What ho
>> Friday, August 08, 2008
Apparently, dinner parties are not hosted to give one a chance to practice their incinerating skills. Hosts tend to look askance at guests who forage toothpicks from the appetizers and burn them on floating candles. Yelling "Burn, you heathen, burn" and jumping up and down excitedly is also not advised. It is little things like these which make parents dub you as an anti social and talk about psychiatrists in hushed tones.
Being a final year student abruptly changes your life. The subject stops seeming like something you decided to take a vacation with before finding your niche in the world. Companies actually attempt to provide us with jobs without blanching inwardly. Everyone around you looks younger, and teachers and students fall back comfortably into a back-slapping relationship. This is the right time to call yourself an adult. Unless you are doodling tornadoes in your notebook while your professor gives you a lecture mostly wandering around the topic "You are the future."
Hence, having kept aside everything I love the most, days and night are spent mostly on oil, oil prices, inflation, more oil, cartels, complaining incessantly about why hair styling prices rise with rise in price of oil, interviewing rich, snooty people, even more oil, and discussing with bus conductors what they think the political impact of oil price rise is. As fascinating as the exercise is, all it seems to lead to is frayed nerves, an impatient attitude towards oil in general, and a hatred towards buses in particular.
So, on days not spent wondering about oil, we take photographs. Which I will now proceed to unveil to the discriminating public, for one of them (the pictures, not the discriminating public) is very dear to my heart, namely,which is the dearest view on earth.
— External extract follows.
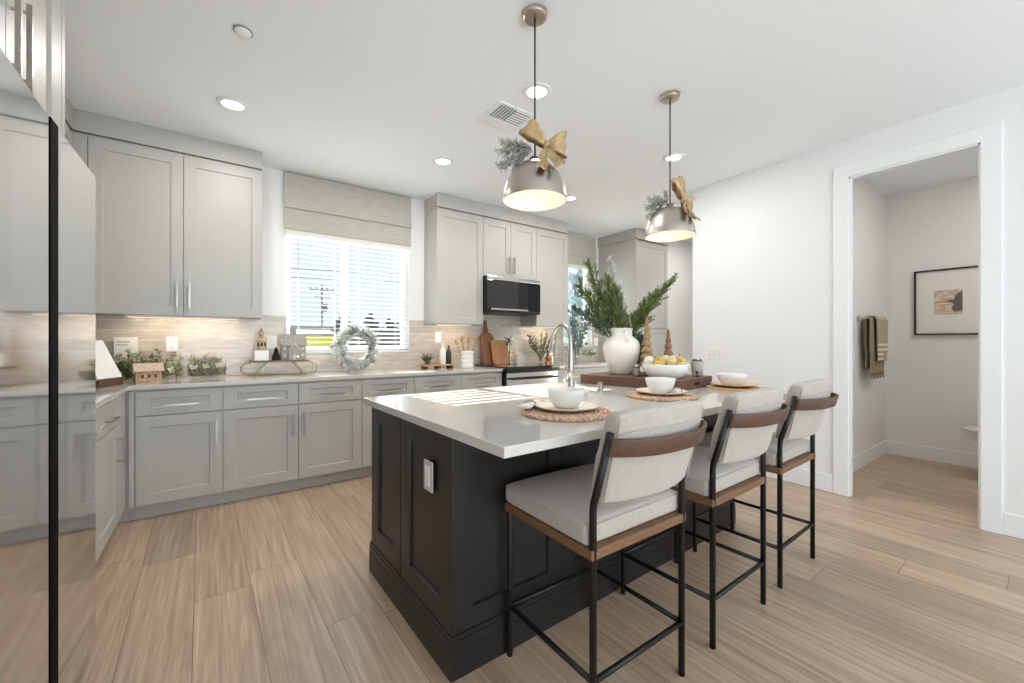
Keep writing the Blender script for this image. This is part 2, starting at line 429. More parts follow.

You are viewing Presidency, from my secret spot.
The world viewed from under an umbrella is a very beautiful place. Specially when its three people under a very purple umbrella and you are walking on a very unknown road to a very known destination.
The known destination. Accompanied by very buttery pao bhaji and what seems like people shooting a Bhojpuri movie.
And how such trips are destined to end.
Being a senior is turning out to be a most interesting experience. Though random thoughts about burning toothpicks in Indian Economy classes require to be quelled. Specially since they do not provide us with floating candles.